Monday, May 17, 2010

what would it be like to be a mother?

Tonight I am thinking, and longing and wondering what it would be like to be a mother. Or to even be an expectant mother....I would be having baby showers, getting cute things for the baby, picking out an awesome name, making plans for their birth-day, talking to my baby in my stomach, singing to my baby, I'm sure I would be doing all of those things and more. And I would love it, and I would be good at it, I just know it.

I'm not upset, or mad, or angry about not being able to get pregnant right now, I'm just wishful I suppose. I know having a child changes your entire life, and that you can't ever go on spontaneous dates as just husband and wife again, and you hardly get sleep at night, and your life revolves around them, but believe it or not, that's what I want. I want someone else sharing our lives with us, with Jesse and I, someone we can call our own and that can share our last name and live with us. Someone that we can watch grow up, and that relies on us and lets us teach them things, I want our family to get bigger and get even busier and more stressful than it is right now, yes I want these things.

And no, my period never did start, and no I'm not pregnant, I haven't taken a test but I know in my heart I'm not, I've been through this WAY too many times, I think I would just know deep within me if and when I ever become pregnant, I think I would know even before taking a test. My body is just being weird again, just like it always likes to be, I'm trying to not see this as a set back, but I really don't know what to think about it and I just have to wait, again, seems like I'm constantly playing this waiting game, its getting rather tiring, but there's nothing else to do at the moment. Seems like I'm back at square one, not being able to figure my body out even though I've lost some weight and have been eating better.

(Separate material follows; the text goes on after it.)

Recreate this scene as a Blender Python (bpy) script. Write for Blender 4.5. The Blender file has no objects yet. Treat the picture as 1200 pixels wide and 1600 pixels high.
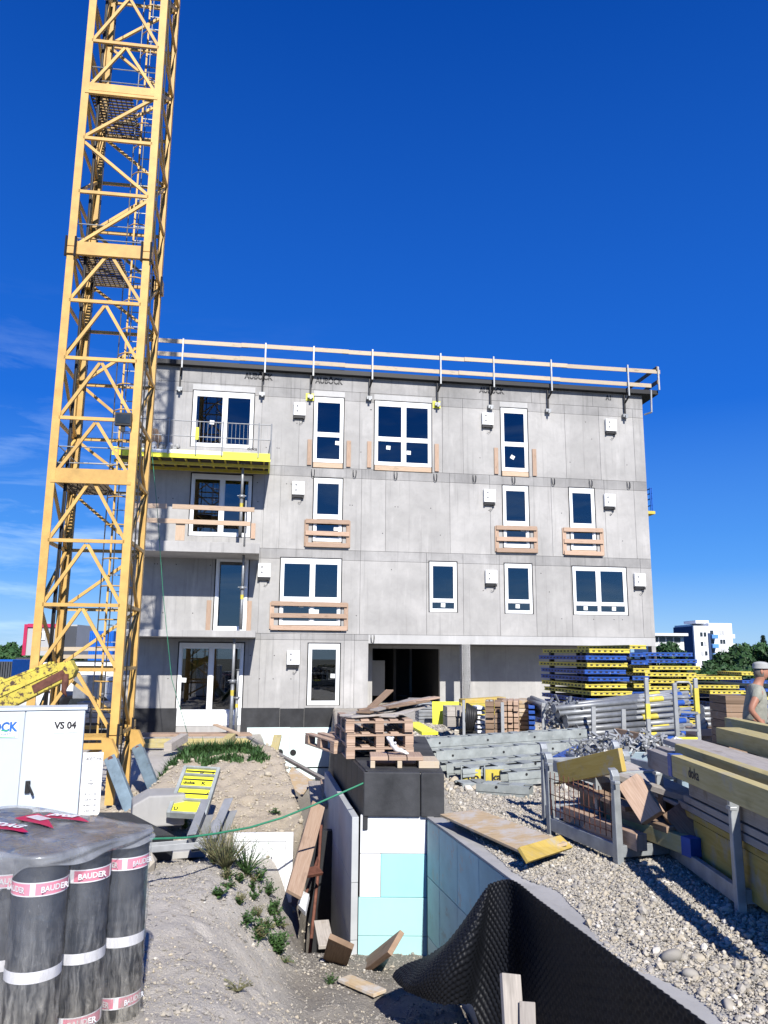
import bpy, bmesh, math, random
import numpy as np
from mathutils import Vector, Matrix, Quaternion
random.seed(7); RNG = np.random.default_rng(7)
C = bpy.context.scene.collection
SC = bpy.context.scene
rad = math.radians

# ------------------------------------------------------------------ camera
PITCH, ROLL, FPX = rad(10.515), rad(-0.433), 1200.0
CAM = Vector((0, 0, 1.65))
_x = Vector((1, 0, 0)); _f = Vector((0, math.cos(PITCH), math.sin(PITCH))); _u = Vector((0, -math.sin(PITCH), math.cos(PITCH)))
CR = (_x*math.cos(ROLL) - _u*math.sin(ROLL)).normalized(); CU = (_u*math.cos(ROLL) + _x*math.sin(ROLL)).normalized(); CF = _f
cam_d = bpy.data.cameras.new('camera'); cam = bpy.data.objects.new('camera', cam_d); C.objects.link(cam)
cam_d.sensor_fit = 'VERTICAL'; cam_d.sensor_height = 36; cam_d.sensor_width = 27; cam_d.lens = 36*FPX/1600
cam_d.clip_start = 0.05; cam_d.clip_end = 3000
cam.matrix_world = Matrix(((CR.x, CU.x, -CF.x, CAM.x), (CR.y, CU.y, -CF.y, CAM.y), (CR.z, CU.z, -CF.z, CAM.z), (0, 0, 0, 1)))
SC.camera = cam

# ------------------------------------------------------------------ light
SUN_AZ, SUN_EL = rad(14.2), rad(36.5)      # the sun stands behind the camera, a little to the right
TO_SUN = Vector((math.sin(SUN_AZ)*math.cos(SUN_EL), -math.cos(SUN_AZ)*math.cos(SUN_EL), math.sin(SUN_EL)))
sl = bpy.data.lights.new('sun', 'SUN'); sl.energy = 4.9; sl.angle = rad(0.5); sl.color = (1.0, 0.965, 0.91)
so = bpy.data.objects.new('sun', sl); C.objects.link(so); so.rotation_euler = (-TO_SUN).to_track_quat('-Z', 'Y').to_euler()
so.location = (20, -30, 40)
W = bpy.data.worlds.new("World"); SC.world = W; W.use_nodes = True
wn = W.node_tree.nodes; wl = W.node_tree.links
bg = wn['Background']; bg.inputs[1].default_value = 0.062
sky = wn.new('ShaderNodeTexSky'); sky.sky_type = 'NISHITA'; sky.sun_disc = False
sky.sun_elevation = SUN_EL; sky.sun_rotation = math.pi - SUN_AZ
sky.altitude = 600; sky.air_density = 1.0; sky.dust_density = 0.0; sky.ozone_density = 5.0
hs = wn.new('ShaderNodeHueSaturation'); hs.inputs['Saturation'].default_value = 1.42; hs.inputs['Value'].default_value = 1.0; hs.inputs['Hue'].default_value = 0.503
gm = wn.new('ShaderNodeGamma'); gm.inputs[1].default_value = 1.2
wl.new(sky.outputs[0], gm.inputs[0]); wl.new(gm.outputs[0], hs.inputs['Color'])
# thin cirrus low in the sky towards the left
tc = wn.new('ShaderNodeTexCoord'); mp = wn.new('ShaderNodeMapping'); mp.inputs['Scale'].default_value = (1.6, 1.6, 9.0)
mp.inputs['Rotation'].default_value = (0.12, 0.2, 0.3)
nz = wn.new('ShaderNodeTexNoise'); nz.inputs['Scale'].default_value = 2.6; nz.inputs['Detail'].default_value = 9; nz.inputs['Roughness'].default_value = .62; nz.inputs['Distortion'].default_value = .5
wl.new(tc.outputs['Generated'], mp.inputs[0]); wl.new(mp.outputs[0], nz.inputs['Vector'])
r1 = wn.new('ShaderNodeMapRange'); r1.inputs[1].default_value = .48; r1.inputs[2].default_value = .84
wl.new(nz.outputs[0], r1.inputs[0])
sx = wn.new('ShaderNodeSeparateXYZ'); wl.new(tc.outputs['Generated'], sx.inputs[0])
r2 = wn.new('ShaderNodeMapRange'); r2.inputs[1].default_value = .42; r2.inputs[2].default_value = .02; wl.new(sx.outputs[2], r2.inputs[0])
r3 = wn.new('ShaderNodeMapRange'); r3.inputs[1].default_value = .05; r3.inputs[2].default_value = -.42; wl.new(sx.outputs[0], r3.inputs[0])
m1 = wn.new('ShaderNodeMath'); m1.operation = 'MULTIPLY'; wl.new(r1.outputs[0], m1.inputs[0]); wl.new(r2.outputs[0], m1.inputs[1])
r4 = wn.new('ShaderNodeMapRange'); r4.inputs[1].default_value = -.2; r4.inputs[2].default_value = -.7; wl.new(sx.outputs[1], r4.inputs[0])  # second cloud mask, added behind the camera for the panes to reflect
mxm = wn.new('ShaderNodeMath'); mxm.operation = 'MAXIMUM'; wl.new(r3.outputs[0], mxm.inputs[0]); wl.new(r4.outputs[0], mxm.inputs[1])
m2 = wn.new('ShaderNodeMath'); m2.operation = 'MULTIPLY'; wl.new(m1.outputs[0], m2.inputs[0]); wl.new(mxm.outputs[0], m2.inputs[1])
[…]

I keep trying to figure out if there is some underlying stress deep within me that I just don't see, because I honestly am no longer stressed about this whole thing any more, and haven't been in a while, I just get sad, wishful and I start longing really badly to be a mother. That's not stress is it? But I could have some stress deep within me that I don't know about that's causing my body to continue being abnormal, I don't know, and I don't think I'll ever know. I know the Lord is in control and He has a grand master plan, the fact that I don't know it is at times frustrating, but I know He knows what He's doing.

So in the meantime, I know as a sinner and a human being I will continue to long, and be wishful in my thinking, I know the Lord understands and knows my heart, and for that I'm truly grateful.

1 comment:

  1. As women it is in our hearts to be Moms and I'm so sorry for your pain. I pray that your womb is opened! I was reading in my private Bible Study the other day about the difference between praying and being a prayer warrior. The difference between the two is that a prayer warrior prays with ZERO doubt that what is being prayed for will come to pass. My husband and I have been working on his citizenship that should have been completed YEARS ago. The truth is that I've been praying, but in the back of my mind I've been doubting. Sort of a "please God help me even though I KNOW this isn't going to work until your timing." I know, that is SILLY, but I'm trying to change my outlook on prayer and hope even though I am frustrated.